Vatican City, 14 October 2015 (VIS) – The Holy Father has written a letter to Piero Fassino, mayor of Turin, Italy, to the authorities and to all participants in the Third Global Forum on Local Development, held in Turin from 13 to 16 October. The Pope wished to contribute to this forum by recalling some of the ideas he expressed recently before the Assembly of the United Nations, regarding the Sustainable Development Goals, which are “a hope for humanity, provided they are implemented in the correct way”.
In the text, the Pope stresses the importance of the decisions adopted by the international community that, however, “runs the risk of falling into the trap of a declamatory nominalism, creating a tranquillising effect on consciences”. He also remarks that the multiplicity and complexity of problems require the use of technical tools of measurement. “This, however, leads to a twofold danger: becoming limited to the bureaucratic exercise of drawing up a long list of good intentions, or creating a single a priori theoretical solution to respond to all challenges”.
“Political and economic action are a prudential activity, guided by the perennial concept of justice, and it must always be taken into consideration that before any plan or programme, there are real men and women, equal to their governors, who live, struggle and suffer, who must be the masters of their own destiny. Integral human development and the full exercise of human dignity cannot be imposed”.

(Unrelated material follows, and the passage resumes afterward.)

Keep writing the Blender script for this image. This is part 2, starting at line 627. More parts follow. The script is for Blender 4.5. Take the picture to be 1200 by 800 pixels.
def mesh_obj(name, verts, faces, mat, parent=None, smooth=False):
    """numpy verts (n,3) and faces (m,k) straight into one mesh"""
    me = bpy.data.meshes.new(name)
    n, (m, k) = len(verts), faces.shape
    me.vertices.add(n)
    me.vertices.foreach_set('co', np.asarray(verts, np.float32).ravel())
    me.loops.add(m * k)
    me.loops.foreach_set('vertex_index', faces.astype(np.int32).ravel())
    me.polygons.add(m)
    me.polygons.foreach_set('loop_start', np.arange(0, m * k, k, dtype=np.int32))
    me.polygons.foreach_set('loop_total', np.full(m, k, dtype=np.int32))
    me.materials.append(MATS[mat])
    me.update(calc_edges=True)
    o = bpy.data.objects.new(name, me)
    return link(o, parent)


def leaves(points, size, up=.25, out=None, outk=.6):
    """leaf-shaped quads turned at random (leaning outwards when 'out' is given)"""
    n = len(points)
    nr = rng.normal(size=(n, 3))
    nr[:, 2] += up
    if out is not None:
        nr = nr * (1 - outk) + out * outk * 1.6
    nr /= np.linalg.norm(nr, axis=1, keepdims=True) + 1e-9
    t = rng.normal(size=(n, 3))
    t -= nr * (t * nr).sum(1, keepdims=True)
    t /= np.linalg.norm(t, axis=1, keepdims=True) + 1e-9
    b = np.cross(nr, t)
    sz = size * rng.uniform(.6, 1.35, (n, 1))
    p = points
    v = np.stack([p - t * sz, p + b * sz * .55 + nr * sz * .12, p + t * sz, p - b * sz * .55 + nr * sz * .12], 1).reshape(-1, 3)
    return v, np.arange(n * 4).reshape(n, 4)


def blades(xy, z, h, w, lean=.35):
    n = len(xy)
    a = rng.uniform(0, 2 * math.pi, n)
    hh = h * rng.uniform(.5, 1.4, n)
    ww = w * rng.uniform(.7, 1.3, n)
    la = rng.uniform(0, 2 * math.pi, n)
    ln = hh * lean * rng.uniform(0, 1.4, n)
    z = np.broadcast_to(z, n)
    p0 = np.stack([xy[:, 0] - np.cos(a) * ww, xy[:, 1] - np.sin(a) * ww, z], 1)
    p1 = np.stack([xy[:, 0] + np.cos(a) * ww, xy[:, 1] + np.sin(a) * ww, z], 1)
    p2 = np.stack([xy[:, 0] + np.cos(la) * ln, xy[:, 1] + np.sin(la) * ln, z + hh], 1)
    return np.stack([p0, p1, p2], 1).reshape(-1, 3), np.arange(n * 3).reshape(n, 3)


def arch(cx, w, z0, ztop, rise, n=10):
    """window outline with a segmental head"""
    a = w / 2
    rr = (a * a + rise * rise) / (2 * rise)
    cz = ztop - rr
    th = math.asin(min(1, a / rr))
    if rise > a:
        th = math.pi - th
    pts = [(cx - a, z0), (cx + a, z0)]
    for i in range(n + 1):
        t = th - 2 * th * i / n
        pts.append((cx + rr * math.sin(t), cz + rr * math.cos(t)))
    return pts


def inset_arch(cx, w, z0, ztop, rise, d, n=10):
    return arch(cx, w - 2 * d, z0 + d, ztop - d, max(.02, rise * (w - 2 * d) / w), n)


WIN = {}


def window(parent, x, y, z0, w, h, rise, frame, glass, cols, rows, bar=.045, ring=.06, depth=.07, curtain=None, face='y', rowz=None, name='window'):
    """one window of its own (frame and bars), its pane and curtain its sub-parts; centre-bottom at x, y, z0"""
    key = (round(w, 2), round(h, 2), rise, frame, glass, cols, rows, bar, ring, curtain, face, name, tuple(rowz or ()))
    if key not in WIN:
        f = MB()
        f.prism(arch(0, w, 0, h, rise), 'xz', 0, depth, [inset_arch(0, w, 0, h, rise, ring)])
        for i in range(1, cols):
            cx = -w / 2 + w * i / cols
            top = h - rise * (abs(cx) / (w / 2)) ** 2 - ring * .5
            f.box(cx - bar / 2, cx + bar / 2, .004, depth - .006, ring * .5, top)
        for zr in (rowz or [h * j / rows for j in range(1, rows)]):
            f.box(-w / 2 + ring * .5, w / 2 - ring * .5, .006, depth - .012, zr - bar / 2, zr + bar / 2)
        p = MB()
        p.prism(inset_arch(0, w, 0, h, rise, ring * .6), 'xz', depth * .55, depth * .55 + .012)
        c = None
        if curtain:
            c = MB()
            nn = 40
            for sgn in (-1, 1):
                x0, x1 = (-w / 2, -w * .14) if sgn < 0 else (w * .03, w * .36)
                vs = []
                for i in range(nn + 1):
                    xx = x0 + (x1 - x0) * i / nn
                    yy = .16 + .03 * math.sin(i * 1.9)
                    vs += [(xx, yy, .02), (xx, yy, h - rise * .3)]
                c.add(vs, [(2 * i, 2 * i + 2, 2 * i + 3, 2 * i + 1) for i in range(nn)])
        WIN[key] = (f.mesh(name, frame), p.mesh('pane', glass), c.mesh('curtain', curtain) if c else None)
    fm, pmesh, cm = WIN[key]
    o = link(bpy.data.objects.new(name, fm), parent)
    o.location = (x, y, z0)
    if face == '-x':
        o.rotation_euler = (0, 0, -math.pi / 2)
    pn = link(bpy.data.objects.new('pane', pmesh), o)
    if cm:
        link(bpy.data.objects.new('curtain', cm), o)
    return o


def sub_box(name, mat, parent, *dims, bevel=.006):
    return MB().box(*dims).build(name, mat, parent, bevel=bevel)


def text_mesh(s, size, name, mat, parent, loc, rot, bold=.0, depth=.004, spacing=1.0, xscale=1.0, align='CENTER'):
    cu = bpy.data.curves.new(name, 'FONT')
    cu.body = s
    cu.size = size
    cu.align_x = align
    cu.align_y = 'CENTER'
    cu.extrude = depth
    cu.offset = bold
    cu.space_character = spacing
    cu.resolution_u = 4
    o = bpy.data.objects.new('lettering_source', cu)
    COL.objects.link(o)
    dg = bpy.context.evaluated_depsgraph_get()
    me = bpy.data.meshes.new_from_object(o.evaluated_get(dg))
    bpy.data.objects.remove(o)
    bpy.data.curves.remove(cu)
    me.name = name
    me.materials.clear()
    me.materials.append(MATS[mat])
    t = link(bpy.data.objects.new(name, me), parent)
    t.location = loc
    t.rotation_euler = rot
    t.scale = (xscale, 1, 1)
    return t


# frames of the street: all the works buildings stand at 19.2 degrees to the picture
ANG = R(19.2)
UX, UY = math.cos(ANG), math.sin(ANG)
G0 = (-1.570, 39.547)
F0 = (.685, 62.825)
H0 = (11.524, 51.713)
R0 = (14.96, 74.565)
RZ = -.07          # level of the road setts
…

From this perspective, he adds, “local economic development seems to be the most suitable response to the challenges presented to us by a globalised economy, the results of which are often cruel”. Francis mentions his address to the United Nations, in which he spoke about how “the simplest measure and indicator of the fulfilment of the new Agenda for development would be effective, practical and immediate access to indispensable material and spiritual goods. … The only way of truly reaching these goals in a permanent way is by working at a local level”. He remarks that the recurrent world crises have demonstrated how economic decisions that in general seek to promote the progress of all through the generation of new consumption and the continuing increase of profits are unsustainable for the progress of the global economy itself”. These decisions are also, he adds, “immoral, as they sideline any question about what is just and what truly serves the common good”.
He concludes by praising Christian social thinking in Italy, through important figures such as Giuseppe Toniolo, Don Sturzo and others who, in the wake of Pope Leo XIII's Encyclical “Rerum novarum”, were able to offer an economic analysis that, starting from the local and territorial context, proposes options and directions for the world economy, and notes that much secular social thought, while based on different premises, makes similar proposals.